Exactly repeat the material, dropping every picture from the copy.

- - - -

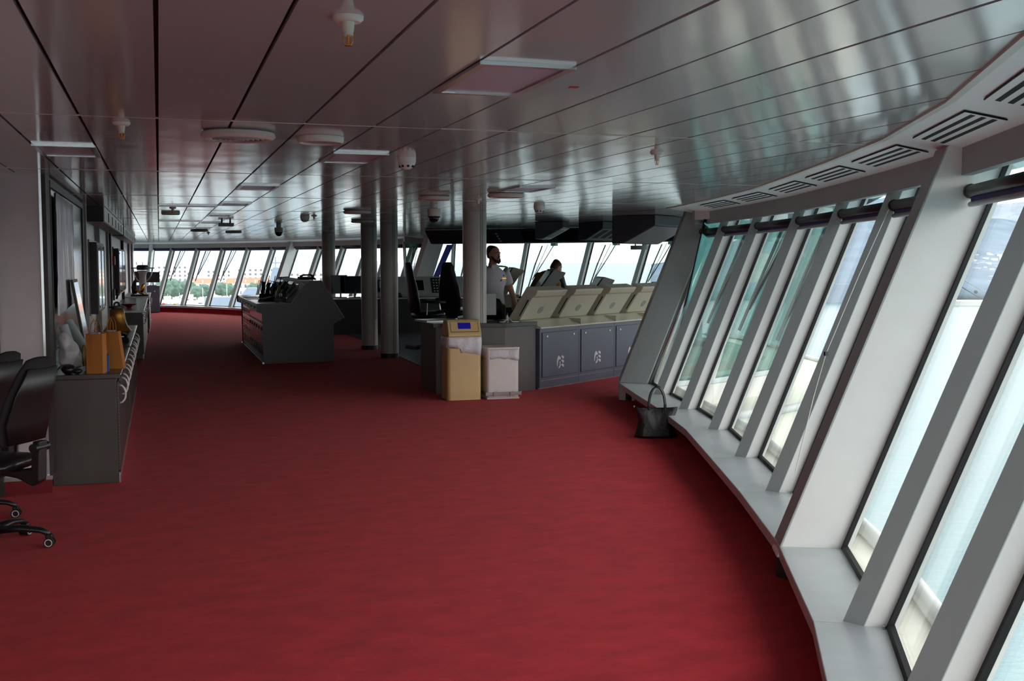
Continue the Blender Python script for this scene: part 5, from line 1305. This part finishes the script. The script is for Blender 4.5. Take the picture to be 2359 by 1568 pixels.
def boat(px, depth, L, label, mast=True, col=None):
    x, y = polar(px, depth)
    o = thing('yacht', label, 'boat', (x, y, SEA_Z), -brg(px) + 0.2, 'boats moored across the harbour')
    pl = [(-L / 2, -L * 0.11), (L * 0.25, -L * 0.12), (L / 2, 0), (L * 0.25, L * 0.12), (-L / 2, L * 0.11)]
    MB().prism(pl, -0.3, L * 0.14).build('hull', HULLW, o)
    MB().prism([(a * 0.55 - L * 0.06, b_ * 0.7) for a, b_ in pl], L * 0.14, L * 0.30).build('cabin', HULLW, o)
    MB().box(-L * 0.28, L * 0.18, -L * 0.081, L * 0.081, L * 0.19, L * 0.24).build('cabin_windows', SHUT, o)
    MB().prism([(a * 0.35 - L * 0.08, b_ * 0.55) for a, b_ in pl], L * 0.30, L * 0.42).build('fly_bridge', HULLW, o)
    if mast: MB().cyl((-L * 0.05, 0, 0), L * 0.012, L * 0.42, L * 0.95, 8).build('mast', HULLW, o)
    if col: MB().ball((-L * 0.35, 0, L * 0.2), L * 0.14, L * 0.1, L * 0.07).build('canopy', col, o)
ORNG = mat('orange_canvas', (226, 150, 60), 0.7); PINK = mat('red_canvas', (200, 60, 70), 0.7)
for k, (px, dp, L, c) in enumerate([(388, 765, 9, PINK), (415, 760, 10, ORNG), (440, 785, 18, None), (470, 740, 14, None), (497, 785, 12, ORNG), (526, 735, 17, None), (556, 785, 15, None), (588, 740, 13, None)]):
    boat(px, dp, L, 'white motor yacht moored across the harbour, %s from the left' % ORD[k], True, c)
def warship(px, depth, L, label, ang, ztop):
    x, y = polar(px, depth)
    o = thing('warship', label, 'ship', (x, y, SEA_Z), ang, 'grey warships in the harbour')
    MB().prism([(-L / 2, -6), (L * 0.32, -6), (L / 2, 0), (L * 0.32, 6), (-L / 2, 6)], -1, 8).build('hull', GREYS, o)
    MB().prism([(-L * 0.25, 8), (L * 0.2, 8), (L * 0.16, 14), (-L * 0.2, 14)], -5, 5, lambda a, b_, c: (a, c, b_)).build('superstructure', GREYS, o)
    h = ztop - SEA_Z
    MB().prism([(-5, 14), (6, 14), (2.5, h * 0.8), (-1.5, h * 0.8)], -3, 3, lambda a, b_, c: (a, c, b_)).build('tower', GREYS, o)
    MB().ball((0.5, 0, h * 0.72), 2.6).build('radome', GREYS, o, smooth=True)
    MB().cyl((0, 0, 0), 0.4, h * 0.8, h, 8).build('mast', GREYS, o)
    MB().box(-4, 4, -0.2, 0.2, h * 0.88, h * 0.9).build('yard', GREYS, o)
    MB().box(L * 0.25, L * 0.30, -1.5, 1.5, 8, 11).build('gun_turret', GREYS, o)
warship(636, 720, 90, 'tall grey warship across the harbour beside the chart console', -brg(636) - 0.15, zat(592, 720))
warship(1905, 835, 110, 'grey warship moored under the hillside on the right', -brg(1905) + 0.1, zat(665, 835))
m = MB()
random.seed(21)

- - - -

RESPONSE TO THIS TASK:
Continue the Blender Python script for this scene: part 5, from line 1305. This part finishes the script. The script is for Blender 4.5. Take the picture to be 2359 by 1568 pixels.
def boat(px, depth, L, label, mast=True, col=None):
    x, y = polar(px, depth)
    o = thing('yacht', label, 'boat', (x, y, SEA_Z), -brg(px) + 0.2, 'boats moored across the harbour')
    pl = [(-L / 2, -L * 0.11), (L * 0.25, -L * 0.12), (L / 2, 0), (L * 0.25, L * 0.12), (-L / 2, L * 0.11)]
    MB().prism(pl, -0.3, L * 0.14).build('hull', HULLW, o)
    MB().prism([(a * 0.55 - L * 0.06, b_ * 0.7) for a, b_ in pl], L * 0.14, L * 0.30).build('cabin', HULLW, o)
    MB().box(-L * 0.28, L * 0.18, -L * 0.081, L * 0.081, L * 0.19, L * 0.24).build('cabin_windows', SHUT, o)
    MB().prism([(a * 0.35 - L * 0.08, b_ * 0.55) for a, b_ in pl], L * 0.30, L * 0.42).build('fly_bridge', HULLW, o)
    if mast: MB().cyl((-L * 0.05, 0, 0), L * 0.012, L * 0.42, L * 0.95, 8).build('mast', HULLW, o)
    if col: MB().ball((-L * 0.35, 0, L * 0.2), L * 0.14, L * 0.1, L * 0.07).build('canopy', col, o)
ORNG = mat('orange_canvas', (226, 150, 60), 0.7); PINK = mat('red_canvas', (200, 60, 70), 0.7)
for k, (px, dp, L, c) in enumerate([(388, 765, 9, PINK), (415, 760, 10, ORNG), (440, 785, 18, None), (470, 740, 14, None), (497, 785, 12, ORNG), (526, 735, 17, None), (556, 785, 15, None), (588, 740, 13, None)]):
    boat(px, dp, L, 'white motor yacht moored across the harbour, %s from the left' % ORD[k], True, c)
def warship(px, depth, L, label, ang, ztop):
    x, y = polar(px, depth)
    o = thing('warship', label, 'ship', (x, y, SEA_Z), ang, 'grey warships in the harbour')
    MB().prism([(-L / 2, -6), (L * 0.32, -6), (L / 2, 0), (L * 0.32, 6), (-L / 2, 6)], -1, 8).build('hull', GREYS, o)
    MB().prism([(-L * 0.25, 8), (L * 0.2, 8), (L * 0.16, 14), (-L * 0.2, 14)], -5, 5, lambda a, b_, c: (a, c, b_)).build('superstructure', GREYS, o)
    h = ztop - SEA_Z
    MB().prism([(-5, 14), (6, 14), (2.5, h * 0.8), (-1.5, h * 0.8)], -3, 3, lambda a, b_, c: (a, c, b_)).build('tower', GREYS, o)
    MB().ball((0.5, 0, h * 0.72), 2.6).build('radome', GREYS, o, smooth=True)
    MB().cyl((0, 0, 0), 0.4, h * 0.8, h, 8).build('mast', GREYS, o)
    MB().box(-4, 4, -0.2, 0.2, h * 0.88, h * 0.9).build('yard', GREYS, o)
    MB().box(L * 0.25, L * 0.30, -1.5, 1.5, 8, 11).build('gun_turret', GREYS, o)
warship(636, 720, 90, 'tall grey warship across the harbour beside the chart console', -brg(636) - 0.15, zat(592, 720))
warship(1905, 835, 110, 'grey warship moored under the hillside on the right', -brg(1905) + 0.1, zat(665, 835))
m = MB()
random.seed(21)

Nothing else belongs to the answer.